> _PROMPT_
Show all lines of the listing that hold the word "scene".
— begin —
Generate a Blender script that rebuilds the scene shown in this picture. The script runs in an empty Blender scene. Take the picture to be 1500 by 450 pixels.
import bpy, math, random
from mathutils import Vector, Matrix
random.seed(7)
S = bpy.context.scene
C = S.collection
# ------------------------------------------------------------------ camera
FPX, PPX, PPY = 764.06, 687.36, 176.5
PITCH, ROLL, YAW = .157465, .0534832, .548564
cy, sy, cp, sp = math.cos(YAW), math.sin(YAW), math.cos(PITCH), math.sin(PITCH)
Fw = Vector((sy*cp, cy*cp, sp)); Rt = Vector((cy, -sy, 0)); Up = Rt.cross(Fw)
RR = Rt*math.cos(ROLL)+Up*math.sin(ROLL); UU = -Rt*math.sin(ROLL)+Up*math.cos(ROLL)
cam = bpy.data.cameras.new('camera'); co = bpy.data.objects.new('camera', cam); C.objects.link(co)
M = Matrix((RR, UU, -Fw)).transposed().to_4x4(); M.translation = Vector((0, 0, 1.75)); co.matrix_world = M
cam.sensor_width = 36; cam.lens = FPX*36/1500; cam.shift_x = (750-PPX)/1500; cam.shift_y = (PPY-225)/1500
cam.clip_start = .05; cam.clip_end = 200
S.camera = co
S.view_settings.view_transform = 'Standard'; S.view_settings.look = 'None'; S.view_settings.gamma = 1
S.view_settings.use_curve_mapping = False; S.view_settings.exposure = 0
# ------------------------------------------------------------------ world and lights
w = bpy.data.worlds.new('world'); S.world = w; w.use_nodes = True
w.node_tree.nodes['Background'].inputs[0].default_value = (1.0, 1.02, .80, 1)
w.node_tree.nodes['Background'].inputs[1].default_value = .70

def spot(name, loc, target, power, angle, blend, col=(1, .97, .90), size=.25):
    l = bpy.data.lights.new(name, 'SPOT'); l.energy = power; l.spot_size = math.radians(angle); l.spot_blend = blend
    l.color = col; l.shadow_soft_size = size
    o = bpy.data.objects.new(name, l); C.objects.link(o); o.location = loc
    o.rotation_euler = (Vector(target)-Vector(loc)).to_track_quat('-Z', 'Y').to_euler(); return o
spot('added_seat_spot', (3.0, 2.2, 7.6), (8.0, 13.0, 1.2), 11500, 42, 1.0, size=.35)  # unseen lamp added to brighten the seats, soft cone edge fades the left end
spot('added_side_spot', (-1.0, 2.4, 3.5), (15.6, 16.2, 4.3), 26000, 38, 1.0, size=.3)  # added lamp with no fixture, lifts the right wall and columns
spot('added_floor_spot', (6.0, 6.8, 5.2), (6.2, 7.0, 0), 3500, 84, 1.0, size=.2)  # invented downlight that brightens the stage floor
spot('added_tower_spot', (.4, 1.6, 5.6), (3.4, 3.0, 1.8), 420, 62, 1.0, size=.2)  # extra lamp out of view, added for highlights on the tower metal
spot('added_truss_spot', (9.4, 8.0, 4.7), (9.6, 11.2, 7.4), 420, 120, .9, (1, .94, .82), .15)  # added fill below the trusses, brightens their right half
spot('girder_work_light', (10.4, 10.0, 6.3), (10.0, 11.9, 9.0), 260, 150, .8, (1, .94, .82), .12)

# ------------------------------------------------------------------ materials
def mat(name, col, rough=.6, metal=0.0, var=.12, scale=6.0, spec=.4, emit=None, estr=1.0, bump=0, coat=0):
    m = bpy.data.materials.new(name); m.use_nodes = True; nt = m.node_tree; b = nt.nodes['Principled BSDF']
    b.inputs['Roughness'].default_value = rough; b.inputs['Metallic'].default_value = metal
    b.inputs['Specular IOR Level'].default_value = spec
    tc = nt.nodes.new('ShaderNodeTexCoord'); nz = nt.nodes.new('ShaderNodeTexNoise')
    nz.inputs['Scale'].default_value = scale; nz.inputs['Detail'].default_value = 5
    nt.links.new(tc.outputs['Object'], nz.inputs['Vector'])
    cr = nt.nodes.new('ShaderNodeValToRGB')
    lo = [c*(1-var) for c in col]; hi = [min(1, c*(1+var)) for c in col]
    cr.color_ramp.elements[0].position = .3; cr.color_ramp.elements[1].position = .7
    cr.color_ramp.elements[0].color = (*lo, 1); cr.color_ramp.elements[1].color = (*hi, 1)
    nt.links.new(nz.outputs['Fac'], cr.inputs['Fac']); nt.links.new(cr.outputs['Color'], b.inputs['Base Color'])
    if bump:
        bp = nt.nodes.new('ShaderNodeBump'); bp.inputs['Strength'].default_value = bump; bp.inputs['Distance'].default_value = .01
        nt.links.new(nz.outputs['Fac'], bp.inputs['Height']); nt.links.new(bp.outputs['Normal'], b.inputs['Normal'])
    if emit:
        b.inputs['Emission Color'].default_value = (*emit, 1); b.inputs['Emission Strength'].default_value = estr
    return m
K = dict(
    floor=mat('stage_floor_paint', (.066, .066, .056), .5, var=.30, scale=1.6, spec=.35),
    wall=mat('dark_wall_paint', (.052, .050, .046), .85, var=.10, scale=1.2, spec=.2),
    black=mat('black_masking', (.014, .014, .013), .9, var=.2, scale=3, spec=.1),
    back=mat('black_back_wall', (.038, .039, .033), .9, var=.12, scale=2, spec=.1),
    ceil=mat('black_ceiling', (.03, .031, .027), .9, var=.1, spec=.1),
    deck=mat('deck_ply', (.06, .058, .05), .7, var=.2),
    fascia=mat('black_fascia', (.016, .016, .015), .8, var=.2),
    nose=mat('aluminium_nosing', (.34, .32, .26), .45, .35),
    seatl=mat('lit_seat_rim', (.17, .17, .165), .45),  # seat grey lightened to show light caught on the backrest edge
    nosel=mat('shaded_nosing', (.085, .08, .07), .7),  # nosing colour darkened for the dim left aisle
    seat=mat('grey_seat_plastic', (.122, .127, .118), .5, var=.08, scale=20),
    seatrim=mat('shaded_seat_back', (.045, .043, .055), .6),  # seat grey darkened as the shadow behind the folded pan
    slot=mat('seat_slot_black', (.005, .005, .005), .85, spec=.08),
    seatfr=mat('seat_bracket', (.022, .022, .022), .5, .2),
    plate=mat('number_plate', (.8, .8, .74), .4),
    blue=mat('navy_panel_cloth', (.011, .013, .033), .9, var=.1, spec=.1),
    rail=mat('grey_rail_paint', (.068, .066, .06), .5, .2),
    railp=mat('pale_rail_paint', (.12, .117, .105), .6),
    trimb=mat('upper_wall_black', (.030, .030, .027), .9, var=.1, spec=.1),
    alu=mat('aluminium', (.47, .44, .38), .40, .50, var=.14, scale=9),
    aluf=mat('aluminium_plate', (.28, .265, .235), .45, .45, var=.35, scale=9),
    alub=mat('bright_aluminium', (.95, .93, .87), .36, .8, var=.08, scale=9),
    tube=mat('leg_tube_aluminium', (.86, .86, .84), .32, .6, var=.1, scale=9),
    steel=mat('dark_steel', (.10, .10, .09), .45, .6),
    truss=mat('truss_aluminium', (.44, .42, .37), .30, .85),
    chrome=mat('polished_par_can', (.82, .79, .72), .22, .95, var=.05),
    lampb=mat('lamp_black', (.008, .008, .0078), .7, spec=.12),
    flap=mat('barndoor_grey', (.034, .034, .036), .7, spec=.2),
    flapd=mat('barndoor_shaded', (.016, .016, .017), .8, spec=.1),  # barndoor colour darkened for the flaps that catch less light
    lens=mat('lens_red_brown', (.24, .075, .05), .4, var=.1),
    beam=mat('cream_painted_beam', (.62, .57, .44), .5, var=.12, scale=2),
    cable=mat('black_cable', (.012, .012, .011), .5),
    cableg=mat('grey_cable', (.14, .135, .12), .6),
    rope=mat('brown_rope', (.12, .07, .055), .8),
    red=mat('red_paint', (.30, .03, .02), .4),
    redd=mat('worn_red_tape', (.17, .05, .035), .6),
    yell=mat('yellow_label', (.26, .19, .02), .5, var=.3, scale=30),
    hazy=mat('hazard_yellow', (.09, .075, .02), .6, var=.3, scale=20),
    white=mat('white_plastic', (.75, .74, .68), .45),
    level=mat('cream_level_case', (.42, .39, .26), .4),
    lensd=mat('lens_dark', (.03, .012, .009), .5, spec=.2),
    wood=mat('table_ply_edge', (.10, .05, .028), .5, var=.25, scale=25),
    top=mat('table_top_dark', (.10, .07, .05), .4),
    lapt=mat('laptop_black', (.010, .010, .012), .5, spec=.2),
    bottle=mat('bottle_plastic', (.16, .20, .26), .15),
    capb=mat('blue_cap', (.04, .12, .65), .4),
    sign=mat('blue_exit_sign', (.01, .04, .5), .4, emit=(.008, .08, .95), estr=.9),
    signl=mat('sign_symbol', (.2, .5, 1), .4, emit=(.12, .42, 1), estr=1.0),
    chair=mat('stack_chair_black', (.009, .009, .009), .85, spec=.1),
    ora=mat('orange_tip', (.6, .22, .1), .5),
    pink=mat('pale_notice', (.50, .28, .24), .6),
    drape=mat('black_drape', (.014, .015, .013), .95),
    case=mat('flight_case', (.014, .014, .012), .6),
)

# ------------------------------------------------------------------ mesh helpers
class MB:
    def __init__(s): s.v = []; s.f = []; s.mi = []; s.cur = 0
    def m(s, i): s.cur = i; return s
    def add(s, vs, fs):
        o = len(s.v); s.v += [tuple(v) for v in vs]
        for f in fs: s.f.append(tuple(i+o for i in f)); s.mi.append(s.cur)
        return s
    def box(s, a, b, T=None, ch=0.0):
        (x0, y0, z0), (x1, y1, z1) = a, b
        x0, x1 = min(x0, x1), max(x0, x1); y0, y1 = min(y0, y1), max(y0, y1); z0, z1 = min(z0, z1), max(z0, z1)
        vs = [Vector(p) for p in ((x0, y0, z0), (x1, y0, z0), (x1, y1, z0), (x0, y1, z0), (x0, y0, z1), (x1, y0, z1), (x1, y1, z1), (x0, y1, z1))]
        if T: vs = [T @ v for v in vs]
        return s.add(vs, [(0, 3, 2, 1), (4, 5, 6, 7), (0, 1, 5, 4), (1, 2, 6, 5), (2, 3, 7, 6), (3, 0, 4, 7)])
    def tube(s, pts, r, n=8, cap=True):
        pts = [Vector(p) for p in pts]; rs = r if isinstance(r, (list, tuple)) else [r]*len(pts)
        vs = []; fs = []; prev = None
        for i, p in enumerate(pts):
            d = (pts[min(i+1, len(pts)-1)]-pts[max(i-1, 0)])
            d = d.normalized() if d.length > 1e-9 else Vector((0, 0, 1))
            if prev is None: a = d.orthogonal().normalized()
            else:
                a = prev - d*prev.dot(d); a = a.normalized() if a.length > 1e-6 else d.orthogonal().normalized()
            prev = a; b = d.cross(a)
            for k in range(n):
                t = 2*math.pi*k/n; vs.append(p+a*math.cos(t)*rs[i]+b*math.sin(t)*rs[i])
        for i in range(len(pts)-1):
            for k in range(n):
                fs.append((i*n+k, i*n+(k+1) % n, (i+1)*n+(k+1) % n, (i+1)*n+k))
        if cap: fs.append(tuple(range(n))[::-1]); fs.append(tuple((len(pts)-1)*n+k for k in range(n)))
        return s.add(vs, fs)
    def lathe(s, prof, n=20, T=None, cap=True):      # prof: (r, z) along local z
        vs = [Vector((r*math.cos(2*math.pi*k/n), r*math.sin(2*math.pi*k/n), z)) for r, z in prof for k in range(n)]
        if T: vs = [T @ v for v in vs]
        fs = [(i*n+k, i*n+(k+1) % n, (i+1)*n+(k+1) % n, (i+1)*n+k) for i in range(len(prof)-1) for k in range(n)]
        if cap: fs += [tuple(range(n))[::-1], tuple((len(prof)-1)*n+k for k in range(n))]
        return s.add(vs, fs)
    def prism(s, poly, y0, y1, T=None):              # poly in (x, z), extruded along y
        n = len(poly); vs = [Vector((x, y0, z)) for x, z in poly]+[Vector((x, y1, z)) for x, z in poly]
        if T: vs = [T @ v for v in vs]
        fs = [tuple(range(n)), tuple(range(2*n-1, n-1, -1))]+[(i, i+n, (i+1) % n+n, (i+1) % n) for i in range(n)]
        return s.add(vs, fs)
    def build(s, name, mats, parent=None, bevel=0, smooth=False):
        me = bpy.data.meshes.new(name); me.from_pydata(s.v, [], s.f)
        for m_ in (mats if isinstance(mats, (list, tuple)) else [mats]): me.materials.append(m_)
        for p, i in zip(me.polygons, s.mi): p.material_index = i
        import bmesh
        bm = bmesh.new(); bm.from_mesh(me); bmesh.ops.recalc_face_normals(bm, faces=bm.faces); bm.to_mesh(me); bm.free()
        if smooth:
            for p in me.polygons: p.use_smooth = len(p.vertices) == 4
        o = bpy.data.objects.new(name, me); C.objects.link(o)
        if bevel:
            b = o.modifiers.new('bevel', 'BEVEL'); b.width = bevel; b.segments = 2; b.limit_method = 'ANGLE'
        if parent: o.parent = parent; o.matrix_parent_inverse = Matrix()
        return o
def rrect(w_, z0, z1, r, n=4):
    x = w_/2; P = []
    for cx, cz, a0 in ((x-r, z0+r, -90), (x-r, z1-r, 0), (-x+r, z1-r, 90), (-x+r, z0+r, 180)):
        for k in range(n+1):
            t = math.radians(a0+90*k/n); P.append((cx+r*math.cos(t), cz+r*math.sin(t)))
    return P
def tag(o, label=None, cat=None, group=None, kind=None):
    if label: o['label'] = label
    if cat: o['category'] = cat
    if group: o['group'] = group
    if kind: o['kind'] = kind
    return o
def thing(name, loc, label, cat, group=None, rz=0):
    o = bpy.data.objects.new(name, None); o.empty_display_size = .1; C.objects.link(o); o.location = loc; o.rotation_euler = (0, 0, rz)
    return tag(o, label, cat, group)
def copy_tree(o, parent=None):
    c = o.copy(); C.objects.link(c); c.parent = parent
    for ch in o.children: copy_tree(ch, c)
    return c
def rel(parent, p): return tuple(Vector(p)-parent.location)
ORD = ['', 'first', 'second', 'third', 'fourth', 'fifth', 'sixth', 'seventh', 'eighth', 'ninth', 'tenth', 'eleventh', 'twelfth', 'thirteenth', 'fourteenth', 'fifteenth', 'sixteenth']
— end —
> _WRITTEN SOLUTION_
Generate a Blender script that rebuilds the scene shown in this picture. The script runs in an empty Blender scene. Take the picture to be 1500 by 450 pixels.
S = bpy.context.scene